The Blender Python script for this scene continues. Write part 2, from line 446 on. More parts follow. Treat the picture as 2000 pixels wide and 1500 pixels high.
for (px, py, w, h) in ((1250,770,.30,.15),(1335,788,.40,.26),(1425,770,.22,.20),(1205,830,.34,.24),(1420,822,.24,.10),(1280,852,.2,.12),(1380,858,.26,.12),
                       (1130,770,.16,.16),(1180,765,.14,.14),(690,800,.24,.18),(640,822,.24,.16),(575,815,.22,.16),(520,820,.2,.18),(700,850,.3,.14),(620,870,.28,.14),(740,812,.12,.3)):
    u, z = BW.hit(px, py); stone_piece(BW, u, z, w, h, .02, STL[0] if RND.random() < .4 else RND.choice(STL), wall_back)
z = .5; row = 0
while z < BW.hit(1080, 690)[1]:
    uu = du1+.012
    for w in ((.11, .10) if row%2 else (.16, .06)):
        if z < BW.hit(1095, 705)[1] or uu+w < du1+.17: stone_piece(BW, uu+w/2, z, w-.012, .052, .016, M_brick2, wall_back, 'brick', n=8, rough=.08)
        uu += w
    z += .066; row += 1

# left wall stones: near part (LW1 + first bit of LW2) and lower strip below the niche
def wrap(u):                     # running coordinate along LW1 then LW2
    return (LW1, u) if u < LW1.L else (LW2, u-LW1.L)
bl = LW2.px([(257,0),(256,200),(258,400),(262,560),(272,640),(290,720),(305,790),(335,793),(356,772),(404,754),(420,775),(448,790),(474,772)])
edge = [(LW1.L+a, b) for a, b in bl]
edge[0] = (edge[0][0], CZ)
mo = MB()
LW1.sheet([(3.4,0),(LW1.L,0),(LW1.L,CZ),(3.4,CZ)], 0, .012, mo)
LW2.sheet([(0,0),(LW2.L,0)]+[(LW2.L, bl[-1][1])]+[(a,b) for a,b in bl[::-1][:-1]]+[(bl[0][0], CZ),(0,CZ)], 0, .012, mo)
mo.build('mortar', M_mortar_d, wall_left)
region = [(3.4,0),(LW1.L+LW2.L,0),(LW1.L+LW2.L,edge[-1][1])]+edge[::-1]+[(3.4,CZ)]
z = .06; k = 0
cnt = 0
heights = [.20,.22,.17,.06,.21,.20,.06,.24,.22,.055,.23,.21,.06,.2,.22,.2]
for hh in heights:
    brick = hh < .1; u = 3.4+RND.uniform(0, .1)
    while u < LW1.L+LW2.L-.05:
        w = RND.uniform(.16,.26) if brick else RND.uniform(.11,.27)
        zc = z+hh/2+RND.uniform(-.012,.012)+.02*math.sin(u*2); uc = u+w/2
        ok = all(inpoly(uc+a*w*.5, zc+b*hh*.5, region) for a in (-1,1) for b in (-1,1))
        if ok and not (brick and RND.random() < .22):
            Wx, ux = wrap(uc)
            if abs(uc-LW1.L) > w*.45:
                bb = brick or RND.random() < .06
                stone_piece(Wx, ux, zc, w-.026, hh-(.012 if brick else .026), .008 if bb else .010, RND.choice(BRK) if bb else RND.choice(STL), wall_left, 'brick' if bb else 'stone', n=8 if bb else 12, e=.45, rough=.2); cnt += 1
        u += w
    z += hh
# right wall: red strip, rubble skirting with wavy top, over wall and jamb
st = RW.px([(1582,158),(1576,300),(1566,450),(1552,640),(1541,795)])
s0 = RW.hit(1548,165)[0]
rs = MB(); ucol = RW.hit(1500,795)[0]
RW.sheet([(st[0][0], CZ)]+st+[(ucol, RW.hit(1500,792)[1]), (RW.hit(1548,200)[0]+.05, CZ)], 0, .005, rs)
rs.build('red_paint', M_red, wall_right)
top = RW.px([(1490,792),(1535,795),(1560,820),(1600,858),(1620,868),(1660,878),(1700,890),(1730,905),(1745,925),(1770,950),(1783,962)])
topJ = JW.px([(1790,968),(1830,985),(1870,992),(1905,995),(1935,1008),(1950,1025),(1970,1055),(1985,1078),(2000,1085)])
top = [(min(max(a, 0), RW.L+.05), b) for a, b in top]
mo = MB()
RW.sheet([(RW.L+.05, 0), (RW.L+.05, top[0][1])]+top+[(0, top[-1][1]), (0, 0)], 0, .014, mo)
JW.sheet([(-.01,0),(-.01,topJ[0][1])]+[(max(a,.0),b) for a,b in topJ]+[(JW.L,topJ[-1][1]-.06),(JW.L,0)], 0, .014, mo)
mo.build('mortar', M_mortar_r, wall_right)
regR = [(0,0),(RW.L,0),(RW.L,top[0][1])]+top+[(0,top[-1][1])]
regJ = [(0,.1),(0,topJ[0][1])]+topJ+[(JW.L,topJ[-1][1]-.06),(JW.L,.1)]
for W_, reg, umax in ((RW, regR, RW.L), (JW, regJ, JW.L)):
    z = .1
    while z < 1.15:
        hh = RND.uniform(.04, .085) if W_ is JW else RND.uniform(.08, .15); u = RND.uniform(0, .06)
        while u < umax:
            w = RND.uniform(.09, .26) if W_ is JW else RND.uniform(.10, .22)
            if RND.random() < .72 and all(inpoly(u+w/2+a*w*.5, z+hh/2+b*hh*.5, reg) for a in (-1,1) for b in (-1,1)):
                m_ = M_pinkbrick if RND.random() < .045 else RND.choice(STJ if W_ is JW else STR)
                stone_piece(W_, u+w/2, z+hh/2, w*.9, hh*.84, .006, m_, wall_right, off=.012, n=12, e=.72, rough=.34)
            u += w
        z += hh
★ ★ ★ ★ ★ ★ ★
## Exercise requirements
From the first line of the data above to the line holding "z += .066; row += 1", reproduce each line exactly; emit no other lines.

## Solution
The Blender Python script for this scene continues. Write part 2, from line 446 on. More parts follow. Treat the picture as 2000 pixels wide and 1500 pixels high.
for (px, py, w, h) in ((1250,770,.30,.15),(1335,788,.40,.26),(1425,770,.22,.20),(1205,830,.34,.24),(1420,822,.24,.10),(1280,852,.2,.12),(1380,858,.26,.12),
                       (1130,770,.16,.16),(1180,765,.14,.14),(690,800,.24,.18),(640,822,.24,.16),(575,815,.22,.16),(520,820,.2,.18),(700,850,.3,.14),(620,870,.28,.14),(740,812,.12,.3)):
    u, z = BW.hit(px, py); stone_piece(BW, u, z, w, h, .02, STL[0] if RND.random() < .4 else RND.choice(STL), wall_back)
z = .5; row = 0
while z < BW.hit(1080, 690)[1]:
    uu = du1+.012
    for w in ((.11, .10) if row%2 else (.16, .06)):
        if z < BW.hit(1095, 705)[1] or uu+w < du1+.17: stone_piece(BW, uu+w/2, z, w-.012, .052, .016, M_brick2, wall_back, 'brick', n=8, rough=.08)
        uu += w
    z += .066; row += 1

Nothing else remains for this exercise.